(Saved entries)

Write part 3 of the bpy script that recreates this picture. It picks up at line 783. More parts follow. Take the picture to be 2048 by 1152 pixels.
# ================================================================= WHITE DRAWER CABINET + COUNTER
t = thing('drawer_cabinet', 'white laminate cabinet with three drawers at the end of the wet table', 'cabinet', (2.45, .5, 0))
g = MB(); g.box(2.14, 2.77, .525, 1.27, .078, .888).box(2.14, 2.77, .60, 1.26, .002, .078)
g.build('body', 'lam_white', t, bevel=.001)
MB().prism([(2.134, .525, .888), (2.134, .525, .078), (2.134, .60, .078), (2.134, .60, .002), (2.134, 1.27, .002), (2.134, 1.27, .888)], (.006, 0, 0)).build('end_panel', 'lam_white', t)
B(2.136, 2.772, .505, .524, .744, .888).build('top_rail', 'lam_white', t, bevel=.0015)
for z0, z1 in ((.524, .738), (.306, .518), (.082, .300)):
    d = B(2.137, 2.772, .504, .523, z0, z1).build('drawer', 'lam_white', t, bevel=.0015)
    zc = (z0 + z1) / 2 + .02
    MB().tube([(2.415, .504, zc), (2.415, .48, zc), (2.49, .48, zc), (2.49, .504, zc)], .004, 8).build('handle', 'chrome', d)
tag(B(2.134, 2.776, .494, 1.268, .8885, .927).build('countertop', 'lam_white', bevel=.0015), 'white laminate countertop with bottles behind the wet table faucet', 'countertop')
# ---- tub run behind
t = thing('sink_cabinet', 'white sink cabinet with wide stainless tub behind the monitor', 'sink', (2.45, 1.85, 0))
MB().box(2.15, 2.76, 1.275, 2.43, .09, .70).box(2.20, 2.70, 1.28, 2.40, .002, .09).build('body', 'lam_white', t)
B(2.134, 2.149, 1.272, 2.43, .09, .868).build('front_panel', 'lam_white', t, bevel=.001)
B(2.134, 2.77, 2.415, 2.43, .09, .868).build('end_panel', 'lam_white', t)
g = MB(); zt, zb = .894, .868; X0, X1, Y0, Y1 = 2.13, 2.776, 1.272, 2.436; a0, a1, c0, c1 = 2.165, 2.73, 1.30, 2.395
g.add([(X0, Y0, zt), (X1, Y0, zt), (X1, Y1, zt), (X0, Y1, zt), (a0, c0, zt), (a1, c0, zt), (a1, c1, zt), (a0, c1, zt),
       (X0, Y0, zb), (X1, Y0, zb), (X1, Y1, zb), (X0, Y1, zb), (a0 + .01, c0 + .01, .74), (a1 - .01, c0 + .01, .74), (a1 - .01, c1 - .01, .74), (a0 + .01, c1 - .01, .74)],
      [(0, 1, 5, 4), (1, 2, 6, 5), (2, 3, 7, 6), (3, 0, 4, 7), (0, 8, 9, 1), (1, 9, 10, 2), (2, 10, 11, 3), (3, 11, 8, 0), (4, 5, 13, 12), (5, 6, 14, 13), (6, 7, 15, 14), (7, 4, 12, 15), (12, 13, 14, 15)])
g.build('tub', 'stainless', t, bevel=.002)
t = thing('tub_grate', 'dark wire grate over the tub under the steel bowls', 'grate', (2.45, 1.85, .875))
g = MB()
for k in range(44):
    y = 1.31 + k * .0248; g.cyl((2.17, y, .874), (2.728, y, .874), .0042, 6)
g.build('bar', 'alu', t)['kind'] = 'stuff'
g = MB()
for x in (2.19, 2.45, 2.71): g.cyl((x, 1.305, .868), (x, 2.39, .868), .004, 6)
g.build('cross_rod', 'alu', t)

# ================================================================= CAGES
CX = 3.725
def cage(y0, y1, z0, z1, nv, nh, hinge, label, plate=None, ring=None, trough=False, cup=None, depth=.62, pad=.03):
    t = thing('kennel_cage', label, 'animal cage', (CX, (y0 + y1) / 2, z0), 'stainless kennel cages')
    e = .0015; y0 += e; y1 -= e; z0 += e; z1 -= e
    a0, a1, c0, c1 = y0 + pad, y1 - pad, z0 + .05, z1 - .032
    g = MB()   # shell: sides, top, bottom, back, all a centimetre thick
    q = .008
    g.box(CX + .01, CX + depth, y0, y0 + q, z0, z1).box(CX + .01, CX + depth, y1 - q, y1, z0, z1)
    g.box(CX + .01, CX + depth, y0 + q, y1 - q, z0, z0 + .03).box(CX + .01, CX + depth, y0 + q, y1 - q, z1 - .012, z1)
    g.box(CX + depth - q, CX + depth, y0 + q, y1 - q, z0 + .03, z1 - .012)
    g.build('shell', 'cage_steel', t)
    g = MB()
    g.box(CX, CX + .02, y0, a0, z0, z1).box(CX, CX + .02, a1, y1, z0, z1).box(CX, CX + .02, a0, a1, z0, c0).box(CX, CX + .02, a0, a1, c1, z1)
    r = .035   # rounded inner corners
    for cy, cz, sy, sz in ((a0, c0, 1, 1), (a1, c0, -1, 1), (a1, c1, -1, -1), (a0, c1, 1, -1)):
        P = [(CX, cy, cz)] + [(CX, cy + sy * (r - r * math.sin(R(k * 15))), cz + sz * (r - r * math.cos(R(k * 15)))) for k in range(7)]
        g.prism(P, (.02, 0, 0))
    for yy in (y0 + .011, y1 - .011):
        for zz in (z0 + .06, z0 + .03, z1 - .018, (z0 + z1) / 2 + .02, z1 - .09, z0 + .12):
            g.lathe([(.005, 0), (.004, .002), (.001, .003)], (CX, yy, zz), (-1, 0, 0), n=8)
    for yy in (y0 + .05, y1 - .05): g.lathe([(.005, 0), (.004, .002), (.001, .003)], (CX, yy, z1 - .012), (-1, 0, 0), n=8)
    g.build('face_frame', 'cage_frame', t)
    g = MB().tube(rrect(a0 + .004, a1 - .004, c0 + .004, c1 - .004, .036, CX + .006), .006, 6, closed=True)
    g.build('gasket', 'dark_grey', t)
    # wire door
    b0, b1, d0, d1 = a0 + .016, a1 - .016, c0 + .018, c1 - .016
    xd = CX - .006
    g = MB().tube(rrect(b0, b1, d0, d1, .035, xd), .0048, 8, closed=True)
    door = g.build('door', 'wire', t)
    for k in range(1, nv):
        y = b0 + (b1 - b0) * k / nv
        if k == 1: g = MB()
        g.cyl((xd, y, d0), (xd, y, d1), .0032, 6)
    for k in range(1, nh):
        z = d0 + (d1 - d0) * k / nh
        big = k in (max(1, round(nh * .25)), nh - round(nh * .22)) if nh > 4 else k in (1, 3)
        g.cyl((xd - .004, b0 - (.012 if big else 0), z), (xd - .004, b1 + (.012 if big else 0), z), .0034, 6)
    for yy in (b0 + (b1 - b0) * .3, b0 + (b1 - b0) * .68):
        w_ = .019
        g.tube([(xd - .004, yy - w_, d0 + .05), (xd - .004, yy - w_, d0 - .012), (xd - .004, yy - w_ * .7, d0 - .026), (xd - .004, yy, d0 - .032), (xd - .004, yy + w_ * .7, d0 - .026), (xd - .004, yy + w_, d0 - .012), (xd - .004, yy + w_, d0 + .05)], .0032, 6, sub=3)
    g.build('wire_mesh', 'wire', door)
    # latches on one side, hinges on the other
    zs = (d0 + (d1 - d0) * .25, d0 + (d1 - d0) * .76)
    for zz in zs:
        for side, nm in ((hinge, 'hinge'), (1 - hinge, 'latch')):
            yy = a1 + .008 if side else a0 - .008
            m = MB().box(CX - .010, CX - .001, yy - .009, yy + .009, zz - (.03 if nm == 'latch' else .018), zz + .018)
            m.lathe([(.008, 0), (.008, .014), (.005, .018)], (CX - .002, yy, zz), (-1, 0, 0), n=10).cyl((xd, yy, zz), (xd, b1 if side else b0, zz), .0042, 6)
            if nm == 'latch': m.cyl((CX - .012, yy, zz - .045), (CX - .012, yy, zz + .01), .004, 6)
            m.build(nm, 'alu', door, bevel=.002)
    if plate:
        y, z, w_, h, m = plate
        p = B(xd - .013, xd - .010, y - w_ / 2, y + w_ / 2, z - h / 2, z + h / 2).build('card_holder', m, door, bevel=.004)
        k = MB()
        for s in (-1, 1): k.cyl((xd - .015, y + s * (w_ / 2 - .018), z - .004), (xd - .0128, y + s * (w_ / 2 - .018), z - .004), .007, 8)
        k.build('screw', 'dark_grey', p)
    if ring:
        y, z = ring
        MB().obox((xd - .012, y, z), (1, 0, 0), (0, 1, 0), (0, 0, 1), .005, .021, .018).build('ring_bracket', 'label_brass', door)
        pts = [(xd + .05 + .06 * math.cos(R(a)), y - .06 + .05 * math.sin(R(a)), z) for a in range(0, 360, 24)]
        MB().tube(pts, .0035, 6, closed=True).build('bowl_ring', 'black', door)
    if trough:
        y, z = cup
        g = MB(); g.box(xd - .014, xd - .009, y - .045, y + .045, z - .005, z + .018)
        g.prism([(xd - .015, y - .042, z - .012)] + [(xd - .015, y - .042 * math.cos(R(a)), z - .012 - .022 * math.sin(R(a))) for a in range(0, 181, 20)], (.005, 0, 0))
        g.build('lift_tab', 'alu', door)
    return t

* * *

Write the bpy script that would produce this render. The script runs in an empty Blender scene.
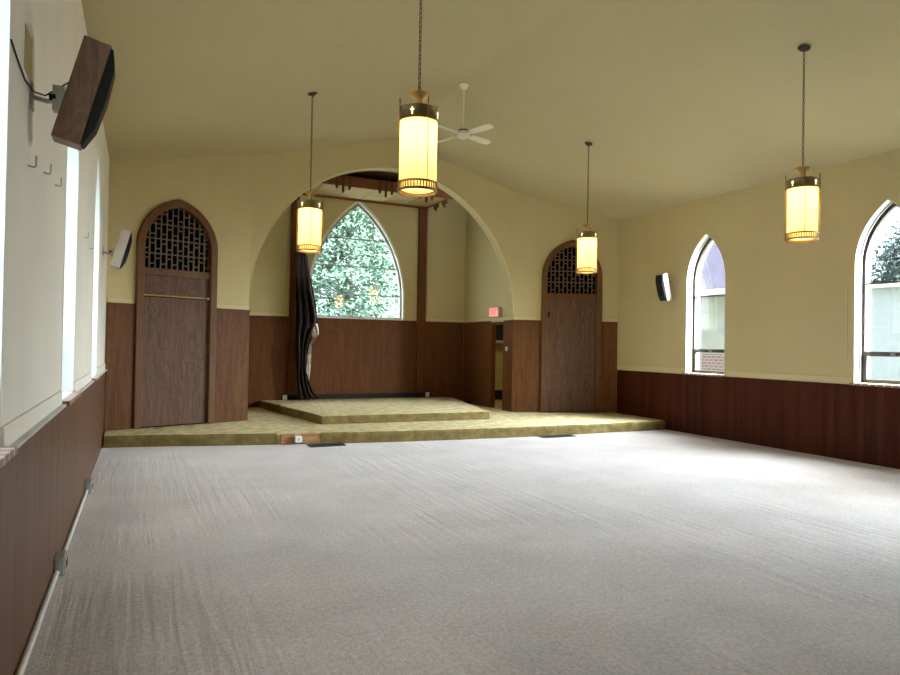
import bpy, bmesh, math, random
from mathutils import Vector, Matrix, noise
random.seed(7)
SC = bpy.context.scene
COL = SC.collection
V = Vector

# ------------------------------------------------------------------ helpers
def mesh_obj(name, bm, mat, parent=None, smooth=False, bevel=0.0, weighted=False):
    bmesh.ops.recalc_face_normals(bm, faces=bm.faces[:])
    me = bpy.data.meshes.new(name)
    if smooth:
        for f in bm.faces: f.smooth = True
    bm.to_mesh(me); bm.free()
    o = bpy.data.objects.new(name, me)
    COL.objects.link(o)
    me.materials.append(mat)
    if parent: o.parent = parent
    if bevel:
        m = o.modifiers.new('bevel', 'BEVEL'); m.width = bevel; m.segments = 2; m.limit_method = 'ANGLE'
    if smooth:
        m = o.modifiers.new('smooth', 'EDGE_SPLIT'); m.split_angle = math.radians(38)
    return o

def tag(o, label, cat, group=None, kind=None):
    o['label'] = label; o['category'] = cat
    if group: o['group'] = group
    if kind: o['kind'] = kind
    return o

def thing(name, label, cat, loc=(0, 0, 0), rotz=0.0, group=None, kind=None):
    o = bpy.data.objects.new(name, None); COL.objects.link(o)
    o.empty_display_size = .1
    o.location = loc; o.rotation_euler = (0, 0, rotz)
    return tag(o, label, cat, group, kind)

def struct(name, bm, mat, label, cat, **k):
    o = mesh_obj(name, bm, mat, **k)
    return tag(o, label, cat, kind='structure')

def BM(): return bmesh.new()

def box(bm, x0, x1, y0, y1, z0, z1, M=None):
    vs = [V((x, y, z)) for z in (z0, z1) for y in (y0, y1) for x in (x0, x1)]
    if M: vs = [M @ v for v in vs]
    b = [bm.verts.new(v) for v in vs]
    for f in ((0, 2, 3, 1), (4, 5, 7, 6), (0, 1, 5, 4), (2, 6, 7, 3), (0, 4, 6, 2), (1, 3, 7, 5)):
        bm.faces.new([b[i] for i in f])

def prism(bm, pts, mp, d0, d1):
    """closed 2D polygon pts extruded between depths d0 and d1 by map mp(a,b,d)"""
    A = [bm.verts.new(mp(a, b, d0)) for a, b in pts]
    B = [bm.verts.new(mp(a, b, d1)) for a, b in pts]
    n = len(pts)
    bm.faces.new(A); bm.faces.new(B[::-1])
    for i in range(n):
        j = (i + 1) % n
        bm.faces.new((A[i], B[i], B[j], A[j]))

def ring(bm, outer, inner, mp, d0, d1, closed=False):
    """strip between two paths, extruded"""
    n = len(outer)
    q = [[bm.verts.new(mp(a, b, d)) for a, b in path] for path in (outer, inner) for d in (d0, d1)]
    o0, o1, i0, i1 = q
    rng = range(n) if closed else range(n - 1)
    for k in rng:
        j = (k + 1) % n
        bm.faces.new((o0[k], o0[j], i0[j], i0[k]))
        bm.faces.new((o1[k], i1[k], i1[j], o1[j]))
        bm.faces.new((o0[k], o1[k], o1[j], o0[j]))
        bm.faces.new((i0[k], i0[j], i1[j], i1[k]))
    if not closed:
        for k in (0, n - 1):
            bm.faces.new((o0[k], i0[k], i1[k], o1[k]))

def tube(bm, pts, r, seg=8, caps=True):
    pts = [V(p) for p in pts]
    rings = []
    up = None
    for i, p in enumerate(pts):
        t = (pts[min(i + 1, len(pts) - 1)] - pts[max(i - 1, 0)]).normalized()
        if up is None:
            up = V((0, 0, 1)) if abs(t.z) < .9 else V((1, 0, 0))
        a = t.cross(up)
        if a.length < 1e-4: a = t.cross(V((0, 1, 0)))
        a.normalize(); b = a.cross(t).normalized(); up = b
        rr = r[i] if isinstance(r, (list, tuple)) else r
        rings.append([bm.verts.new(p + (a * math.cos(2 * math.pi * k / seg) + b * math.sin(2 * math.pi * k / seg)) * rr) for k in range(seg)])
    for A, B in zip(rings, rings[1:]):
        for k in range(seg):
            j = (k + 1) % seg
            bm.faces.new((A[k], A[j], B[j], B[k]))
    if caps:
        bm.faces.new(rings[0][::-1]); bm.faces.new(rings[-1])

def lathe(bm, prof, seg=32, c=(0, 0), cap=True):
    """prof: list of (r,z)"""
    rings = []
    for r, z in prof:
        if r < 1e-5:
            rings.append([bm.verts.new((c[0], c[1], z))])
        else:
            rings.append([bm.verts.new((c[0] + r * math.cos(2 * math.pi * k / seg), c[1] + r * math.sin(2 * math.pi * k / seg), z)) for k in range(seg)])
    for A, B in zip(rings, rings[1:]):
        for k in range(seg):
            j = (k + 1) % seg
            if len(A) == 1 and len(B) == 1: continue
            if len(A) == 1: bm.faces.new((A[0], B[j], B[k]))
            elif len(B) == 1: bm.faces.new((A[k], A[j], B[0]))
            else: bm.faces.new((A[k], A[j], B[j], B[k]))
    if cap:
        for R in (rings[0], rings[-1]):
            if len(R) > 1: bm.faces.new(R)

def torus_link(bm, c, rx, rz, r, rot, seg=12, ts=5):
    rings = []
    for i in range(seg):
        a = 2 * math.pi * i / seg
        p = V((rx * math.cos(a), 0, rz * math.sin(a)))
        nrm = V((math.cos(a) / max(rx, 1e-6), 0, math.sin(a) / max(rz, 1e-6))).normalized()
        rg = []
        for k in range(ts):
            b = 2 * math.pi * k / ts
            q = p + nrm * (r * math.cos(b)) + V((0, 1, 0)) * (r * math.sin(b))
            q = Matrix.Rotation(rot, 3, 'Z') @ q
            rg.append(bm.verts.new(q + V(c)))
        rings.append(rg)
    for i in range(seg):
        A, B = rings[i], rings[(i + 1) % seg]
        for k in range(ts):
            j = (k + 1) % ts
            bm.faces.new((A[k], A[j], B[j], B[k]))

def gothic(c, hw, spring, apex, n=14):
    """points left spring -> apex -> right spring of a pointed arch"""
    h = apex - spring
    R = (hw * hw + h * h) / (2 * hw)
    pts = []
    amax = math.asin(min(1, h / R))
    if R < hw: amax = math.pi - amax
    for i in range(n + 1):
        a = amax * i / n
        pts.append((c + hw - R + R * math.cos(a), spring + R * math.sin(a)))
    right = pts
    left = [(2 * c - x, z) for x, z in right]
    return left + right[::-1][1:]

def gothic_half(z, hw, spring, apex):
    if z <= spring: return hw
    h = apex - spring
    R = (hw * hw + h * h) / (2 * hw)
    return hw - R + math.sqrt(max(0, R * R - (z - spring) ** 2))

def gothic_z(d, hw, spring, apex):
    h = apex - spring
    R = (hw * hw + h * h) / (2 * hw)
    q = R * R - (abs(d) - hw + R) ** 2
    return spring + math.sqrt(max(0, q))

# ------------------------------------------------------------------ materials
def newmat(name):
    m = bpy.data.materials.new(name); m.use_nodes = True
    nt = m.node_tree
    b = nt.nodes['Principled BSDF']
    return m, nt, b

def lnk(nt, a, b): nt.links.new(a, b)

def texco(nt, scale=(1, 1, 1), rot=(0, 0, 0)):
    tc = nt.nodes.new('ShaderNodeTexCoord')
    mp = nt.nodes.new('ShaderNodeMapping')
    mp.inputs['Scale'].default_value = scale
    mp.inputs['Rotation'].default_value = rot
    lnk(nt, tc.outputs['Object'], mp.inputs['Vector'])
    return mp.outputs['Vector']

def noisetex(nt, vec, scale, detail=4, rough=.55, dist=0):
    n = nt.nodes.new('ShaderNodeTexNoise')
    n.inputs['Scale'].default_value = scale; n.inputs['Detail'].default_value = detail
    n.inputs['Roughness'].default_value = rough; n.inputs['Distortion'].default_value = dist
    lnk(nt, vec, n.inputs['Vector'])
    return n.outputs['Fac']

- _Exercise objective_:
Where a line above holds the string "script", show that line.

- _The completed task_:
Write part 3 of the bpy script that recreates this picture. It picks up at line 783. More parts follow. Take the picture to be 2048 by 1152 pixels.
Write the bpy script that would produce this render. The script runs in an empty Blender scene.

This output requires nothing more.